What were the parochial clergy of those days ? The vast majority of them were sunk in worldliness, and neither knew nor cared anything about their profession. They neither did good themselves, nor liked any one else to do it for them. They hunted, they shot, they farmed, they swore, they drank, they gambled. They seemed determined to know everything except Jesus Christ and him crucified. When they assembled it was generally to toast "Church and King," and to build one another up in earthly-mindedness, prejudice, ignorance, and formality.
This description of the 18th century Church of England could have come from a Tractarian. Indeed, they would not have been at all out of place in Tract No. 1. But, no, this was J.C. Ryle's description of the 18th century Church of England. The unholy alliance of Victorian Evangelicals and Tractarians were united in their contempt for 18th century Anglicanism. That contempt has, unfortunately, continued to shape Anglican attitudes into the 21st century - and this despite a host historical studies in recent decades demonstrating that the 18th century Church of England was a spiritually serious, effective, and popular national Church.

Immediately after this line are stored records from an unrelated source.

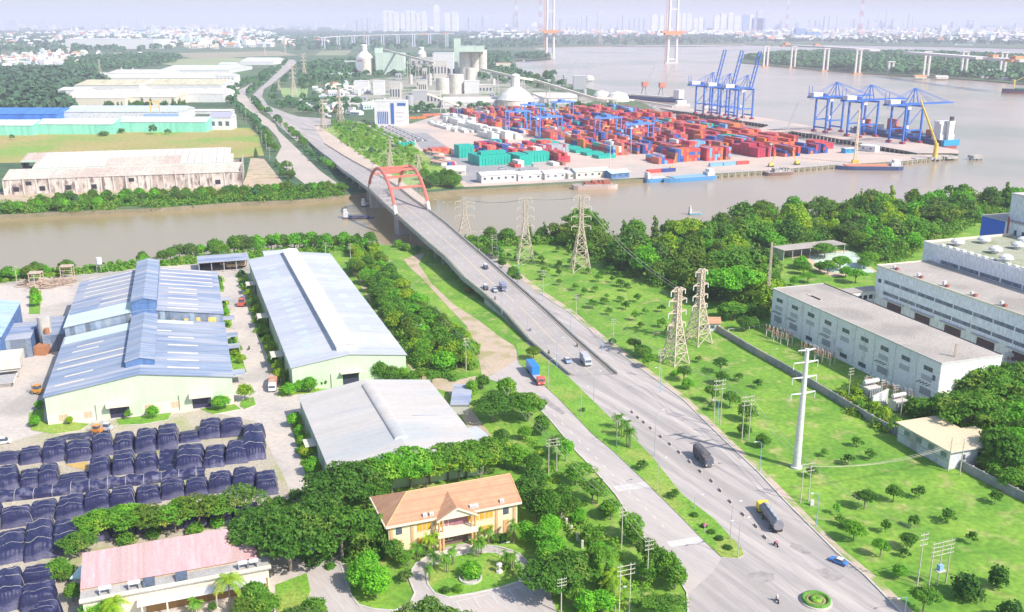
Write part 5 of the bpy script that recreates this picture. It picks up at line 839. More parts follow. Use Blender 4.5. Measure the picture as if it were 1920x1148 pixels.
# ================= the arch bridge =================
DK = [((567, 256), (608, 270), .15), ((600, 285), (640, 290), 2.5), ((620, 300), (664, 304), 4.5), ((640, 318), (692, 319), 6.5), ((663, 334), (719, 334), 8), ((692, 356), (748, 352), 9), ((716, 379), (774, 373), 9.2), ((742, 402), (804, 394), 9), ((772, 429), (840, 422), 8.7), ((801, 455), (872, 450), 8), ((832, 481), (905, 478), 7), ((866, 519), (947, 515), 5.3), ((908, 553), (988, 550), 3.8), ((947, 589), (1032, 589), 2.2), ((988, 636), (1082, 636), .9), ((1030, 672), (1122, 671), .3), ((1067, 704), (1158, 702), .1)]
DL = [P(a[0], a[1], z) for a, b, z in DK]; DR = [P(b[0], b[1], z) for a, b, z in DK]
base = (DL[6]+DR[6])/2; base.z = 0
br = thing('arch_bridge', 'long road bridge over the creek with twin coral red arches', 'bridge', base)
def rel(v, dz=0): return Vector((v.x-base.x, v.y-base.y, v.z+dz))
n = len(DK); ND = mat('bridge_asphalt', (.41, .375, .355), (.34, .315, .30), sc=.05, fine=.05)
mb = MB()
for i in range(n-1):
    a, b, c, d = rel(DL[i]), rel(DL[i+1]), rel(DR[i+1]), rel(DR[i]); lo = Vector((0, 0, -1.5))
    mb.face([a, b, c, d], ND); mb.face([a+lo, b+lo, b, a], CONC); mb.face([d, c, c+lo, d+lo], CONC); mb.face([d+lo, c+lo, b+lo, a+lo], CONC)
mb.build('deck', br)
def fix_normals(o):
    import bmesh
    bm = bmesh.new(); bm.from_mesh(o.data); bmesh.ops.remove_doubles(bm, verts=bm.verts, dist=.0005); bmesh.ops.recalc_face_normals(bm, faces=bm.faces); bm.to_mesh(o.data); bm.free()
for side, L0, nm in ((1, DL, 'parapet'), (-1, DR, 'parapet')):
    mb = MB()
    for i in range(n-1):
        a, b = rel(L0[i]), rel(L0[i+1]); o_ = (rel(DR[i])-rel(DL[i])).normalized()*side
        for w0, w1, z0, z1, m in ((.1, .4, .02, .75, LCONC), (.15, .3, .95, 1.1, CONC), (1.3, 1.5, .01, .28, YL)):
            mb.face([a+o_*w0+Vector((0, 0, z1)), b+o_*w0+Vector((0, 0, z1)), b+o_*w1+Vector((0, 0, z1)), a+o_*w1+Vector((0, 0, z1))], m)
            mb.face([a+o_*w0+Vector((0, 0, z0)), b+o_*w0+Vector((0, 0, z0)), b+o_*w0+Vector((0, 0, z1)), a+o_*w0+Vector((0, 0, z1))], m); mb.face([a+o_*w1+Vector((0, 0, z0)), b+o_*w1+Vector((0, 0, z0)), b+o_*w1+Vector((0, 0, z1)), a+o_*w1+Vector((0, 0, z1))], m)
    mb.build(nm, br)
mb = MB()                                            # painted median and lane dashes
for i in range(n-1):
    for j in range(3):
        t0, t1 = j/3, (j+1)/3
        A = [rel(DL[i]).lerp(rel(DL[i+1]), t) for t in (t0, t1)]; B = [rel(DR[i]).lerp(rel(DR[i+1]), t) for t in (t0, t1)]
        for f, w, m, dash in ((.5, .018, YL, 0), (.27, .008, WL, 1), (.73, .008, WL, 1), (.07, .007, WL, 0), (.93, .007, WL, 0)):
            e = .42 if dash else 1
            p0 = A[0].lerp(B[0], f-w/2); p1 = A[0].lerp(B[0], f+w/2); q0 = A[1].lerp(B[1], f-w/2); q1 = A[1].lerp(B[1], f+w/2); u = Vector((0, 0, .03)); mb.face([p0+u, p0.lerp(q0, e)+u, p1.lerp(q1, e)+u, p1+u][::1], m)
mb.build('lane_marking', br)
PIERC = mat('pier_concrete', (.42, .40, .40), (.32, .31, .31), sc=.2, stretch=(1, 1, .3))
for i in range(n-1):
    if DK[i][2] < 1.5: continue
    for t in (0, .5):
        a = rel(DL[i]).lerp(rel(DL[i+1]), t); b = rel(DR[i]).lerp(rel(DR[i+1]), t); zt = a.z-1.5
        if i in (5, 6) and not (i == 5 and t == 0): continue
        big = i in (5, 7) and t == 0; mb = MB(); x = (b-a).normalized(); y = Vector((-x.y, x.x, 0)); w = (b-a).length
        if big: c = [a+x*.3-y*2.5, a+x*(w-.3)-y*2.5, a+x*(w-.3)+y*2.5, a+x*.3+y*2.5]; mb.prism([tuple(p)[:2] for p in c], -6, zt, PIERC)
        else:
            for f in (.2, .8):
                c = a+x*w*f; mb.tube((c.x, c.y, -4), (c.x, c.y, zt-1), .7, PIERC, n=8)
            c = [a+x*.8-y*.9, a+x*(w-.8)-y*.9, a+x*(w-.8)+y*.9, a+x*.8+y*.9]; mb.prism([tuple(p)[:2] for p in c], zt-1.3, zt, PIERC)
        mb.build('pier', br)
mb = MB()                                            # solid approach walls where the deck is low
for i in list(range(12, n-1))+[0]:
    for L0 in (DL, DR):
        a, b = rel(L0[i]), rel(L0[i+1]); mb.face([(a.x, a.y, -.2), (b.x, b.y, -.2), (b.x, b.y, b.z-.02), (a.x, a.y, a.z-.02)], LCONC)
mb.build('approach_wall', br)
ARCH = mat('coral_paint', (.66, .19, .15), (.58, .18, .14), sc=.3, rough=.45); RISE = 18.8
def arc(A, B, t): p = A.lerp(B, t); return Vector((p.x, p.y, 9+RISE*(4*t*(1-t))**.8))
ends = []
for A, B in ((rel(DL[5]), rel(DL[7])), (rel(DR[5]), rel(DR[7]))):
    d = (B-A).normalized(); A2 = A-d*1; B2 = B+d*1; ends.append((A2, B2)); mb = MB(); pts = [arc(A2, B2, t/24) for t in range(25)]
    for i, (p, q) in enumerate(zip(pts[:-1], pts[1:])): mb.tube(p, q+(q-p)*.05, .95, ARCH if 0 < i < 23 else WHITE, n=6)
    mb.build('arch_rib', br)
    mb = MB()
    for i in range(3, 22): p = arc(A2, B2, i/24); mb.tube(p, (p.x, p.y, 9), .09, WHITE, n=4)
    mb.build('hanger', br)
for t in (.17, .3, .43, .57, .7, .83):
    a, b = arc(*ends[0], t), arc(*ends[1], t); e = (ends[0][1]-ends[0][0]).normalized()*1.6; mb = MB()
    mb.tube(a-e, b-e, .42, ARCH, n=5); mb.tube(a+e, b+e, .42, ARCH, n=5)
    for k in range(5): mb.tube(a.lerp(b, k/5)-e, a.lerp(b, (k+1)/5)+e, .2, ARCH)
    mb.build('cross_brace', br)
# ================= pylons, poles, lamps =================
def lattice(mb, h, w0, w1, m, r=.12, steps=9, waist=None):
    f = lambda z: w0+(w1-w0)*min(1, z/(h*(waist or 1)))
    zs = [h*(i/steps)**.85 for i in range(steps+1)]
    for (sx, sy) in ((1, 1), (1, -1), (-1, -1), (-1, 1)):
        for a, b in zip(zs[:-1], zs[1:]): mb.tube((sx*f(a), sy*f(a), a), (sx*f(b), sy*f(b), b), r*1.5, m)
    for a, b in zip(zs[:-1], zs[1:]):
        fa, fb = f(a), f(b)
        for (p, q) in (((1, 1), (1, -1)), ((1, -1), (-1, -1)), ((-1, -1), (-1, 1)), ((-1, 1), (1, 1))):
            mb.tube((p[0]*fa, p[1]*fa, a), (q[0]*fb, q[1]*fb, b), r, m); mb.tube((q[0]*fa, q[1]*fa, a), (p[0]*fb, p[1]*fb, b), r, m); mb.tube((p[0]*fb, p[1]*fb, b), (q[0]*fb, q[1]*fb, b), r, m)
def make_pylon(h=35., w0=3.4, arms=(20.5, 25, 29.5, 34.5), aw=4.2, m=None, m2=None, r=.12):
    def f():
        root = bpy.data.objects.new('lattice_pylon', None); COL.objects.link(root); mb = MB(); lattice(mb, h, w0, .8, m or PYL, r=r, waist=.62); mb.build('lattice_body', root)
        for z in arms:
            k = MB(); w = aw*(1 if z < h*.95 else .8)
            for s in (-1, 1):
                k.tube((s*.8, .6, z), (s*w, 0, z+.1), r*1.1, m or PYL); k.tube((s*.8, -.6, z), (s*w, 0, z+.1), r*1.1, m or PYL); k.tube((s*.8, 0, z+1.3), (s*w, 0, z+.1), r, m or PYL); k.tube((s*w, 0, z), (s*w, 0, z-1.7), r*1.2, WHITE)
            k.build('cross_arm', root)
        return root
    return f
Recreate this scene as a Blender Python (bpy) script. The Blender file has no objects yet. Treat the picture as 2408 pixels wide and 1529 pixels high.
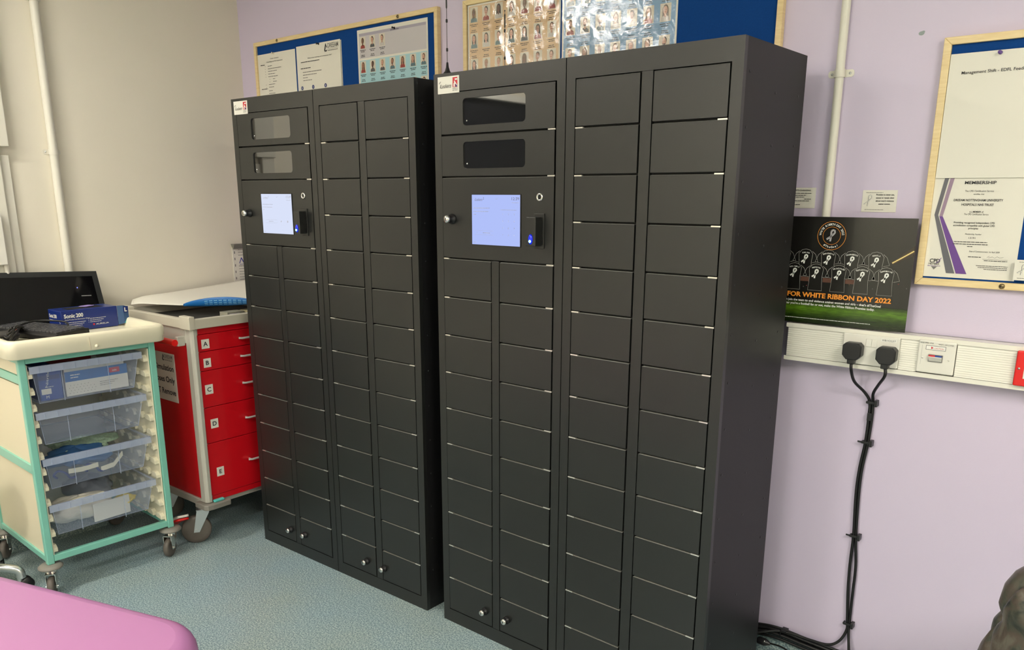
import bpy, bmesh, math, random
from mathutils import Vector, Matrix
random.seed(7)
S = bpy.context.scene
COL = S.collection
PI = math.pi

# ------------------------------------------------------------------ camera
IMG_W, IMG_H = 2408.0, 1529.0
YAW, PITCH, ROLL = 0.6950778, -0.2483054, 0.0028262
FPX, PY = 1885.428, 934.49
cam_data = bpy.data.cameras.new('camera')
cam = bpy.data.objects.new('camera', cam_data)
COL.objects.link(cam)
fwd = Vector((-math.sin(YAW)*math.cos(PITCH), math.cos(YAW)*math.cos(PITCH), math.sin(PITCH)))
rgt = Vector((math.cos(YAW), math.sin(YAW), 0))
upv = rgt.cross(fwd)
r2 = rgt*math.cos(ROLL) + upv*math.sin(ROLL)
u2 = -rgt*math.sin(ROLL) + upv*math.cos(ROLL)
M = Matrix((r2, u2, -fwd)).transposed().to_4x4()
M.translation = Vector((2.531488, -2.360863, 1.495516))
cam.matrix_world = M
cam_data.sensor_fit = 'HORIZONTAL'
cam_data.sensor_width = 36.0
cam_data.lens = FPX*36.0/IMG_W
cam_data.shift_y = (PY-IMG_H/2)/IMG_W
cam_data.clip_start = 0.02
S.camera = cam

# ------------------------------------------------------------------ world, exposure
world = bpy.data.worlds.new('room_world')
S.world = world
world.use_nodes = True
world.node_tree.nodes['Background'].inputs[0].default_value = (0.5, 0.5, 0.5, 1)
world.node_tree.nodes['Background'].inputs[1].default_value = 0.05
S.view_settings.view_transform = 'Standard'
S.view_settings.look = 'None'
S.view_settings.gamma = 1.0
S.view_settings.use_curve_mapping = False
S.view_settings.exposure = 0.0

# ceiling lamps, second and fourth unseen and added as fill: (x, y, size x, size y, strength)
LAMPS = [(-0.52, -2.20, 0.14, 1.2, 62.0), (1.6, -3.3, 0.3, 1.2, 50.0), (3.75, -2.10, 0.3, 1.2, 74.0), (0.4, -4.6, 0.3, 1.2, 64.0)]
CEIL = 2.62
XL, XR, YF = -1.1565, 4.7, -5.4

# ------------------------------------------------------------------ materials
def srgb(r, g, b):
    f = lambda c: (c/12.92 if c <= 0.04045 else ((c+0.055)/1.055)**2.4)
    return (f(r/255.), f(g/255.), f(b/255.), 1.0)
MATS = {}
def mat(name, col=(0.8, 0.8, 0.8, 1), rough=0.5, metal=0.0, spec=0.5, coat=0.0, coat_rough=0.05, bump=None, mott=None, emis=None, estr=0.0, ior=None):
    """principled material; bump=(scale, strength, distance); mott=(scale, amount) mottles the colour"""
    if name in MATS: return MATS[name]
    m = bpy.data.materials.new(name); m.use_nodes = True
    nt = m.node_tree; n = nt.nodes; l = nt.links; b = n['Principled BSDF']
    b.inputs['Base Color'].default_value = col
    b.inputs['Roughness'].default_value = rough
    b.inputs['Metallic'].default_value = metal
    b.inputs['Specular IOR Level'].default_value = spec
    b.inputs['Coat Weight'].default_value = coat
    b.inputs['Coat Roughness'].default_value = coat_rough
    if ior: b.inputs['IOR'].default_value = ior
    tc = n.new('ShaderNodeTexCoord')
    if emis:
        b.inputs['Emission Color'].default_value = emis
        b.inputs['Emission Strength'].default_value = estr
    if bump:
        t = n.new('ShaderNodeTexNoise'); t.inputs['Scale'].default_value = bump[0]; t.inputs['Detail'].default_value = 3
        bp = n.new('ShaderNodeBump'); bp.inputs['Strength'].default_value = bump[1]; bp.inputs['Distance'].default_value = bump[2]
        l.new(tc.outputs['Object'], t.inputs['Vector']); l.new(t.outputs['Fac'], bp.inputs['Height']); l.new(bp.outputs['Normal'], b.inputs['Normal'])
    if mott:
        t = n.new('ShaderNodeTexNoise'); t.inputs['Scale'].default_value = mott[0]; t.inputs['Detail'].default_value = 4
        mx = n.new('ShaderNodeMix'); mx.data_type = 'RGBA'
        k = mott[1]
        mx.inputs[6].default_value = (col[0]*(1-k), col[1]*(1-k), col[2]*(1-k), 1)
        mx.inputs[7].default_value = (min(1, col[0]*(1+k)), min(1, col[1]*(1+k)), min(1, col[2]*(1+k)), 1)
        l.new(tc.outputs['Object'], t.inputs['Vector']); l.new(t.outputs['Fac'], mx.inputs[0]); l.new(mx.outputs[2], b.inputs['Base Color'])
    MATS[name] = m
    return m

M_lock = mat('charcoal_powder_coat', srgb(27, 28, 27), 0.34, 0, 0.62, bump=(900, 0.25, 0.0006))
M_edgelight = mat('door_top_edge_light', srgb(150, 150, 142), 0.4, 0.2)  # pale colour paints the light caught along the door tops
M_lockside = mat('charcoal_side_sheet', srgb(25, 25, 26), 0.45, 0, 0.32, bump=(900, 0.2, 0.0005))
M_dark = mat('dark_gap', srgb(12, 12, 13), 0.7)
M_black = mat('black_plastic', srgb(22, 22, 24), 0.38)
M_rubber = mat('black_cable_rubber', srgb(16, 16, 17), 0.45)
M_tint = mat('tinted_glazing', srgb(14, 14, 15), 0.03, 0, 1.0, ior=1.9)
M_chrome = mat('chrome', (0.78, 0.77, 0.74, 1), 0.12, 1.0)
M_hinge = mat('zinc_hinge', (0.82, 0.79, 0.72, 1), 0.3, 0.8)
M_handle = mat('satin_metal', (0.8, 0.78, 0.74, 1), 0.35, 0.55)
M_zinc = mat('zinc_steel', (0.62, 0.64, 0.64, 1), 0.28, 0.9)
M_white = mat('white_plastic', srgb(228, 226, 216), 0.35)
M_trunk = mat('trunking_plastic', srgb(232, 230, 218), 0.3)
M_pipe = mat('painted_conduit', srgb(222, 219, 206), 0.38)
M_paper = mat('paper', srgb(226, 223, 211), 0.55, bump=(120, 0.1, 0.0005))
M_ink = mat('dark_ink', srgb(38, 38, 42), 0.6)
M_greyink = mat('grey_ink', srgb(120, 118, 116), 0.6)
M_felt = mat('blue_felt', srgb(20, 66, 132), 0.9, 0, 0.1, bump=(1500, 0.5, 0.001), mott=(300, 0.12))
M_tray = mat('cream_abs_plastic', srgb(232, 226, 200), 0.32)
M_mint = mat('mint_powder_coat', srgb(128, 196, 178), 0.3, coat=0.3)
M_cream = mat('cream_laminate', srgb(226, 214, 186), 0.35, mott=(3, 0.04))
M_red = mat('red_enamel', srgb(200, 16, 28), 0.28, coat=0.3)
M_redp = mat('red_plastic', srgb(222, 28, 26), 0.3)
M_alu = mat('aluminium_extrusion', srgb(190, 187, 176), 0.4, 0.25)
M_gtop = mat('grey_moulded_top', srgb(196, 191, 174), 0.36)
M_bump = mat('grey_rubber_bumper', srgb(128, 124, 116), 0.5)
M_wheel = mat('grey_wheel_rubber', srgb(92, 85, 78), 0.5, mott=(40, 0.12))
M_wheeld = mat('wheel_hub_plastic', srgb(74, 72, 82), 0.45)
M_teal = mat('teal_plastic', srgb(90, 190, 182), 0.3)
M_purple = mat('mauve_vinyl', srgb(174, 116, 164), 0.36, coat=0.1, coat_rough=0.2, bump=(700, 0.15, 0.0006))
M_blueink = mat('blue_print', srgb(24, 66, 150), 0.4)
M_navy = mat('navy_card', srgb(22, 44, 116), 0.3)
M_skyblue = mat('sky_blue_print', srgb(24, 104, 176), 0.35)
M_orange = mat('orange_print', srgb(240, 150, 50), 0.4)
M_whiteink = mat('white_print', srgb(235, 235, 228), 0.4)
M_pblack = mat('poster_black', srgb(26, 25, 23), 0.22, coat=0.2)
M_yellow = mat('yellow_plastic', srgb(226, 200, 70), 0.4)
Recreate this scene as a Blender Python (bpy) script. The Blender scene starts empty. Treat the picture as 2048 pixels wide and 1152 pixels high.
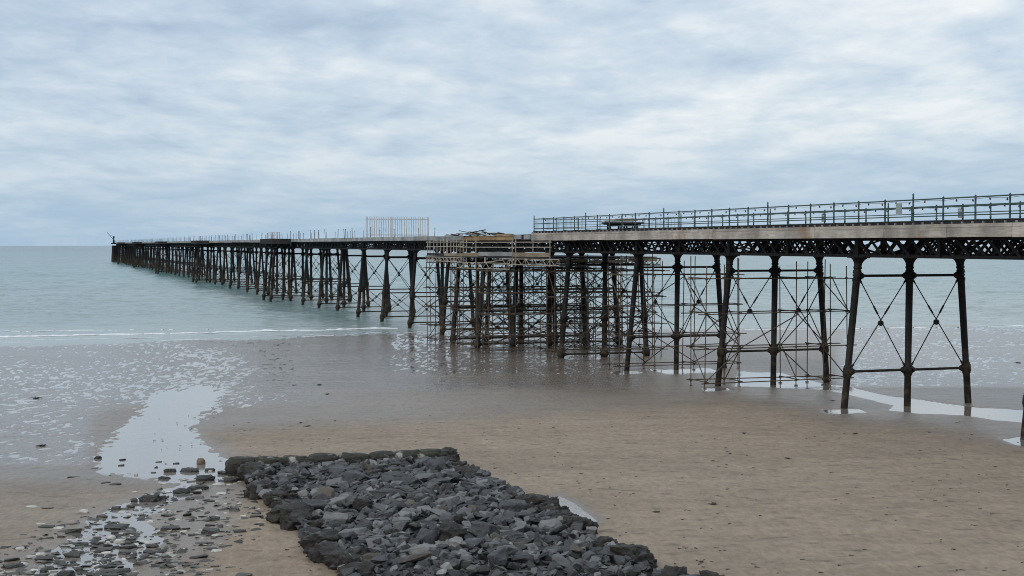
import bpy, bmesh, math, random
import numpy as np
from mathutils import Vector, Matrix, Euler, noise as mnoise
R = math.radians
rng = random.Random(7)
SC = bpy.context.scene
COL = SC.collection
F = 2844.0; CAMZ = 8.68; PITCH = R(1.762)
SEA = -0.85

# ------------------------------------------------------------------ helpers
def tag(o, label=None, cat=None, group=None, kind=None):
    if label: o['label'] = label
    if cat: o['category'] = cat
    if group: o['group'] = group
    if kind: o['kind'] = kind
    return o

def empty(name, loc=(0, 0, 0), rz=0.0):
    o = bpy.data.objects.new(name, None); COL.objects.link(o)
    o.location = loc; o.rotation_euler = (0, 0, rz); o.empty_display_size = 0.3
    return o

class MB:
    def __init__(s): s.v = []; s.f = []; s.sm = []
    def add(s, vs, fs, smooth=False):
        b = len(s.v); s.v += [tuple(p) for p in vs]
        s.f += [tuple(i + b for i in f) for f in fs]; s.sm += [smooth] * len(fs)
    def box(s, x0, x1, y0, y1, z0, z1):
        s.add([(x0,y0,z0),(x1,y0,z0),(x1,y1,z0),(x0,y1,z0),(x0,y0,z1),(x1,y0,z1),(x1,y1,z1),(x0,y1,z1)],
              [(3,2,1,0),(4,5,6,7),(0,1,5,4),(1,2,6,5),(2,3,7,6),(3,0,4,7)])
    def bar(s, p, q, a, b, side=None):
        """rectangular bar p-q, a = size along 'side', b = size across"""
        p = Vector(p); q = Vector(q); d = (q - p).normalized()
        sd = Vector(side) if side else (Vector((0,0,1)) if abs(d.z) < .9 else Vector((1,0,0)))
        sd = (sd - d * sd.dot(d)).normalized(); o = d.cross(sd)
        vs = []
        for c in (p, q):
            for i, j in ((-1,-1),(1,-1),(1,1),(-1,1)):
                vs.append(c + sd * (a/2*i) + o * (b/2*j))
        s.add(vs, [(3,2,1,0),(4,5,6,7),(0,1,5,4),(1,2,6,5),(2,3,7,6),(3,0,4,7)])
    def lathe(s, p, q, prof, n=10, smooth=True):
        """prof: list of (fraction along p-q, radius)"""
        p = Vector(p); q = Vector(q); d = (q - p).normalized()
        a = Vector((1,0,0)) if abs(d.x) < .8 else Vector((0,1,0))
        a = (a - d * a.dot(d)).normalized(); b = d.cross(a)
        vs = []; fs = []
        for (k, r) in prof:
            c = p.lerp(q, k)
            for i in range(n):
                t = 2*math.pi*i/n
                vs.append(c + a*(r*math.cos(t)) + b*(r*math.sin(t)))
        m = len(prof)
        for j in range(m-1):
            for i in range(n):
                fs.append((j*n+i, j*n+(i+1)%n, (j+1)*n+(i+1)%n, (j+1)*n+i))
        s.add(vs, fs, smooth)
        s.add(vs[:n], [tuple(range(n))[::-1]]); s.add(vs[-n:], [tuple(range(n))])
    def tube(s, p, q, r, r2=None, n=6):
        s.lathe(p, q, [(0, r), (1, r if r2 is None else r2)], n)
    def build(s, name, mat, parent=None):
        me = bpy.data.meshes.new(name); me.from_pydata(s.v, [], s.f); me.update()
        me.polygons.foreach_set('use_smooth', s.sm)
        me.materials.append(mat)
        o = bpy.data.objects.new(name, me); COL.objects.link(o)
        if parent: o.parent = parent
        return o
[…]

As 'the long 18th century' drew to a close, the primary visitation charge of Thomas Burgess, Bishop of Salisbury (received holy orders in 1784, consecrated to the episcopate 1803), delivered to his clergy in August 1826, stands as an example of how Ryle's contemptuous portrayal of the 18th century clergy was little less than an exercise in bearing false witness against his spiritual forebears. (Yes, a good case could be made that Ryle was breaching the 5th and 9th Commandments.)
Burgess set before his clergy the weighty duties of their ministry:
Days of serious recollection, like the present, are calculated to remind us of our Ordination vows and engagements, in which we expressed our conviction, that we were truly called to the ministry of the Church; our belief in the sufficiency of the Scriptures for salvation; our determination faithfully to administer the doctrine, sacraments, and discipline of Christ, according to his will, and the usages of the Established Church; in which we promised to be ready with all faithful diligence to banish and drive away all erroneous and strange doctrines contrary to God's word; to be diligent in prayers (the prayers of domestic and personal religion,) and in the study of the Scriptures; to be exemplary, peaceable, and charitable among all Christians, and especially among them that are or shall be committed to our care.
"The vast majority of them were sunk in worldliness, and neither knew nor cared anything about their profession", declared Ryle's slander. Burgess, by contrast, points us to a faithful, spiritually serious clergy, fulfilling the vows of ordination.
As Bishop Burgess continues, he tells his clergy that such weighty duties call for a reliance on divine grace:
A Candidate for the Ministry, on a view of these solemn obligations, and of the sanctity, the abstraction from worldly cares and habits, the unwearied diligence in duties, and the learning implied in those obligations and promises, and in the incomparable Exhortation, which precedes them in the Ordination Service, might well say, "who is sufficient for these things," if the Scripture did not supply the answer, in the words of our Lord: "My grace is sufficient for thee;" and it will be happy for him, and for the Church, if the deep sense of duty, excited by the thought of these obligations, be not an evanescent impression.
Our understanding of the clergy of the Church of England during 'the long 18th century' should be taken neither from Ryle nor the Tractarians. We should, rather, listen to Burgess and recognise in his words the quiet faithfulness - shaped by the Prayer Book ordinal - of Georgian clergy, a quiet faithfulness that is considerably more attractive than smug, prim Victorian Enthusiasm, whether Tractarian or Evangelical.